No uno, sino dos pisos
más abajo, el lugar está en penumbras. Cuando se escucha el clic del
interruptor, la luz deja al descubierto un sótano enorme, con piso de madera y
muchas más alfombras que antes. Las paredes están cubiertas por algunas –muy
pocas– de ellas, y todas las demás, enrolladas y acomodadas de pie alrededor
del salón.
El amigo de
Mouche ofrece asiento a un costado del salón, en donde hay una especie de
banquito de madera (la misma que la del piso) pegado a la pared. Apenas el
banquito alargado cruje con el peso de alguien, aparecen dos hombres y apoyan
unas mesitas individuales de madera frente a quienes recién se sentaron.
“Mi tío, dueño de
negocio, ya viene. Esperen un poquito”, dice el amigo de Mouche, mientras sigue
contando historias vividas con el ex jugador del Kayserispor.
El tío, cuando
baja por las escaleras, pregunta qué quieren tomar los invitados, y les
recomienda el té de manzana, muy distinto a lo que en Argentina se entiende por
té de manzana. Apenas los invitados asienten, hace sonar los dedos dos veces, y
los dos hombres que habían traído las mesitas salen disparados hacia otro lado.
A los cinco minutos, aparecen con los tés, servidos en unos pequeños
jarroncitos de vidrio transparente sin asa.
El tío del amigo
de Mouche, grandote y vestido de traje, se sienta en la única silla de la sala,
de madera y con un tapizado de terciopelo rojo. Habla muy bien castellano; dice
que viaja seguido a Latinoamérica porque tiene un negocio de alfombras en
Brasil, y que conoce Argentina por la fábrica de alfombras de Catamarca.
Cuenta sobre las
alfombras, de dónde vienen, quién las hace, con qué tipo de tejido, cantidad de
nudos, técnica.
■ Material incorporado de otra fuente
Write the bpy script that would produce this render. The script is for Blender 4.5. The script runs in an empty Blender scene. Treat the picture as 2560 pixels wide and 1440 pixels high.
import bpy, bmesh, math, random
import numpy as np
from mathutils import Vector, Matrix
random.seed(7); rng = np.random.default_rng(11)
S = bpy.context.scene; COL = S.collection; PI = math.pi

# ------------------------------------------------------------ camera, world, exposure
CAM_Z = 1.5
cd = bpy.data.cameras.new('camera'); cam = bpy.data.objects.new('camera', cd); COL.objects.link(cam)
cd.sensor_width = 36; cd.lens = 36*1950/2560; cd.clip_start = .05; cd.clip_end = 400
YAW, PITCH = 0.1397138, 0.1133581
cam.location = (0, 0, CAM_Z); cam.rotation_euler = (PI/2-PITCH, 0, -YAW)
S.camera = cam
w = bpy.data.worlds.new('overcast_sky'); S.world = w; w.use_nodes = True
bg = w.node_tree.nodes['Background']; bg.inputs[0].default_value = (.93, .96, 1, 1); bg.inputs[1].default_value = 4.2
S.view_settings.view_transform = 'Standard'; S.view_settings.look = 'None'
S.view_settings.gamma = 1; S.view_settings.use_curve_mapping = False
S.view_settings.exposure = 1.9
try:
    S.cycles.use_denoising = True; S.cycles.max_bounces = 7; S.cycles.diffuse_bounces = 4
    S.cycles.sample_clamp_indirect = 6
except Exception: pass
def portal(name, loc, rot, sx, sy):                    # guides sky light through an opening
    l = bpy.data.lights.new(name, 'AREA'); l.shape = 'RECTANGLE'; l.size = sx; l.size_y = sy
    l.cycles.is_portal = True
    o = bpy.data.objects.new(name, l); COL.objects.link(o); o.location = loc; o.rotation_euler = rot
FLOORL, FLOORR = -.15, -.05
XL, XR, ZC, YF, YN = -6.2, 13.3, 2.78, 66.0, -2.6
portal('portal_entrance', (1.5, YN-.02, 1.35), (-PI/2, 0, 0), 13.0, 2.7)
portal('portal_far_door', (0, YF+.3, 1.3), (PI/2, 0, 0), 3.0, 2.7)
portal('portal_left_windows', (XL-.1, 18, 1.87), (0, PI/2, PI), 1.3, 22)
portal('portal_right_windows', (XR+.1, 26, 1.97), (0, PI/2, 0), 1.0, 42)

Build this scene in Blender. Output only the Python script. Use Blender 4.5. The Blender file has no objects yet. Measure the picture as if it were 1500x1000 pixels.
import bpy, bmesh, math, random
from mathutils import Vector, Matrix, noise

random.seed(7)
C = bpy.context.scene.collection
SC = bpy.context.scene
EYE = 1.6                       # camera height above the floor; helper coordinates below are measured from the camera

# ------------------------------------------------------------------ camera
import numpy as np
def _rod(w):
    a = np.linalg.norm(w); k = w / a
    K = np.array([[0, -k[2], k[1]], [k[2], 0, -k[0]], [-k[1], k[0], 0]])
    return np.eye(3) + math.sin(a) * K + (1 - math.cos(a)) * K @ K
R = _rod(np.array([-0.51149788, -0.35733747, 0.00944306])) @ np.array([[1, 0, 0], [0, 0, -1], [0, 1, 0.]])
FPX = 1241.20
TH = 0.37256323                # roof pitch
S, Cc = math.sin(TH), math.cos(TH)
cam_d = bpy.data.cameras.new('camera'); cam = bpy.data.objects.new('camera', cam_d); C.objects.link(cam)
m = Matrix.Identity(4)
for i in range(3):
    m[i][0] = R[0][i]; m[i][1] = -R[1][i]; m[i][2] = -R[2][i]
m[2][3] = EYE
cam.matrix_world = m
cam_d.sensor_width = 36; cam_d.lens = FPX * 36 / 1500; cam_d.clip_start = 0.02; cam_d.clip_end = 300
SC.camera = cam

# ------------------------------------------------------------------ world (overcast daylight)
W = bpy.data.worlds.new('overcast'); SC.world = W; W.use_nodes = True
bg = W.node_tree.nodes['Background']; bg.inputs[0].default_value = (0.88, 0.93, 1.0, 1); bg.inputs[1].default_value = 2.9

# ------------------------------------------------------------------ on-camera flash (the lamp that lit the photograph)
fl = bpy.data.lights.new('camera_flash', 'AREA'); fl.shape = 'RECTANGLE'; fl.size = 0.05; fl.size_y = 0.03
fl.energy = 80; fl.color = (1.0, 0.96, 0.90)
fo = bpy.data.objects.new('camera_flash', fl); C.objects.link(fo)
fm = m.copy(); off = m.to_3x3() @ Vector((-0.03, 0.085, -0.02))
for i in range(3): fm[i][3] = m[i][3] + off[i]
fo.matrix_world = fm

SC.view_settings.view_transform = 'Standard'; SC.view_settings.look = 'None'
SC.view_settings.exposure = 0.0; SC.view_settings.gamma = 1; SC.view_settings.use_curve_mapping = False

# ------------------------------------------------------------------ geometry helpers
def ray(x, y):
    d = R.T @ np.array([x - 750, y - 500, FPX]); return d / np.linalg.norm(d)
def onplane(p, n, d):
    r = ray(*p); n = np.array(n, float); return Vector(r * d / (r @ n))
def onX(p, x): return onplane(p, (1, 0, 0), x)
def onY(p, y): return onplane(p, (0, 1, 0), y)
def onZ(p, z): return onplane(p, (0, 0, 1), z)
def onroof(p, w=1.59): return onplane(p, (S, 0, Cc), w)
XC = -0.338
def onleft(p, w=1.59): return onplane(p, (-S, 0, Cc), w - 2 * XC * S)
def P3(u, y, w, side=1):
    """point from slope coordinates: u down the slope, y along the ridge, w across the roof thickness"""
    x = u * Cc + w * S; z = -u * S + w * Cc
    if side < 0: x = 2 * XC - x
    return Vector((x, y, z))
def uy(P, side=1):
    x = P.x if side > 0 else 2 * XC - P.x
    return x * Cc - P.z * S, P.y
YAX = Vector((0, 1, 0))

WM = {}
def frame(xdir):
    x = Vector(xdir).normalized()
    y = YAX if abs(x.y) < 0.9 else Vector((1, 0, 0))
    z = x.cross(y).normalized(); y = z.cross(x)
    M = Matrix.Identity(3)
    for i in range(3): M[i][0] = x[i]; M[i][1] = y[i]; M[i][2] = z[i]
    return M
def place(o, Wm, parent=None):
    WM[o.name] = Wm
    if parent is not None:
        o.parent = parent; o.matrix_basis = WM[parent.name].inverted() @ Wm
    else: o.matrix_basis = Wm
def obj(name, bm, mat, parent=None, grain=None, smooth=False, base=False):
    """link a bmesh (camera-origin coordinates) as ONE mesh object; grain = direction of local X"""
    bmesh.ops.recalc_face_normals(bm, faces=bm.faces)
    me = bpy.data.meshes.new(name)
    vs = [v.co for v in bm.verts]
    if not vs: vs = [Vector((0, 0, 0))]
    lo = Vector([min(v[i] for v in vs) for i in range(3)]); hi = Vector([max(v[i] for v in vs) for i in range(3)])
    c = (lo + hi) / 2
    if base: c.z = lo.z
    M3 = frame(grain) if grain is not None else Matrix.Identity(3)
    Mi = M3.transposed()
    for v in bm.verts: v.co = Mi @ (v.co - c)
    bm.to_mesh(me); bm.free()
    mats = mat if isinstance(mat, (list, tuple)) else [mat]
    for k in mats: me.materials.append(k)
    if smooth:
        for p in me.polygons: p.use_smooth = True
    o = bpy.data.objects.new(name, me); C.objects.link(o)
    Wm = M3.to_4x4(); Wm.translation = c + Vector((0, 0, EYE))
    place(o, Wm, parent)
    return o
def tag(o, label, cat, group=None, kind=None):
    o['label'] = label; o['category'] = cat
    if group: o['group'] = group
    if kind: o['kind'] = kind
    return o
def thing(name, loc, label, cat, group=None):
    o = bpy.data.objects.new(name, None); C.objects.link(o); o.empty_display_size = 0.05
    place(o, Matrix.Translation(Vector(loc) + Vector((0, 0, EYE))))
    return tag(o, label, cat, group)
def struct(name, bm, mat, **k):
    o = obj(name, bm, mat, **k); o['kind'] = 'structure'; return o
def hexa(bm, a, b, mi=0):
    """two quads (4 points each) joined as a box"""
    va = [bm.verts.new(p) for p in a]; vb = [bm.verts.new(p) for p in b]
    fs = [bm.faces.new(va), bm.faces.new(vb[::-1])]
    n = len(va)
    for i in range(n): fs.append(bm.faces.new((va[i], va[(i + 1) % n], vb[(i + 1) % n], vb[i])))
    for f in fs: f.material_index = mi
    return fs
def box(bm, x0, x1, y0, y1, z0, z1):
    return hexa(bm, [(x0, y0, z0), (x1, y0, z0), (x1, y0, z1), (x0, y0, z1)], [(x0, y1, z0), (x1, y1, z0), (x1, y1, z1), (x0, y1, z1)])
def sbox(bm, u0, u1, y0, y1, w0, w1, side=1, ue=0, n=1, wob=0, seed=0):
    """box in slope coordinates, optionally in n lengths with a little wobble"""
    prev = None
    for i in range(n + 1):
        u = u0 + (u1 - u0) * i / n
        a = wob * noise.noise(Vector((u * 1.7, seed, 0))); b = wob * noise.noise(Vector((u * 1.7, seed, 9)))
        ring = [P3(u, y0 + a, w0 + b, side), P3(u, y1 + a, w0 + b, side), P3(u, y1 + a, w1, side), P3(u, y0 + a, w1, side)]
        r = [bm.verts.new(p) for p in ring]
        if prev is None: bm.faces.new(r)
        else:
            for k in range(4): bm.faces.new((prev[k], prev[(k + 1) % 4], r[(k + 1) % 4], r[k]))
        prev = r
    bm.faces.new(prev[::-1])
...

Cada tanto, ante el menor gesto de interés por parte de algún
invitado, hace sonar dos veces los dedos y señala algo. Al instante y a toda
velocidad, dos hombres sacan un rollo y lo despliegan en el piso de madera,
iluminado por unos reflectores que cuelgan del techo.
El hombre sabe
vender. Halaga a los invitados, los hace sentir cómodos, les cuenta chistes.
Como buen vendedor, detecta a la persona que toma las decisiones sobre
decoración, y se dirige a ella la mayor parte del tiempo.
Los precios de
las alfombras pueden llegar a superar los 20.000 dólares, y el tío del amigo de
Mouche ofrece las mil y un formas de pago, y envíos hasta la puerta del
domicilio. Todo parece ser una charla entre viejos amigos. Pero cuando los
invitados agradecen y rechazan las ofertas, el tono pasa a ser más seco. Como
si ese viejo amigo, de repente, se sintiera ofendido por un comentario
inoportuno.
Esta es una de
las posibles experiencias al pisar por primera vez Estambul, una ciudad tan
antigua e histórica como llena de vida, colores y gente descubriendo la lengua
de origen de los que pasean para invitarlos a sus bares, a sus restaurantes, a
los paseos por las mezquitas más impresionantes del mundo, o para comprar algún
jugo de naranja.
El tío del amigo
de Mouche, finalmente, sale de su enojo infantil, y estrecha la mano a los
invitados, aceptando su derrota. Uno de los invitados lo consuela: “es nuestro
primer día en la ciudad; vamos a seguir recorriendo y después volvemos”. El
amigo de Mouche los acompaña a la salida, mientras se ríe y les dice: “ustedes
los argentinos siempre dicen lo mismo, después vuelvo y nunca vuelven”.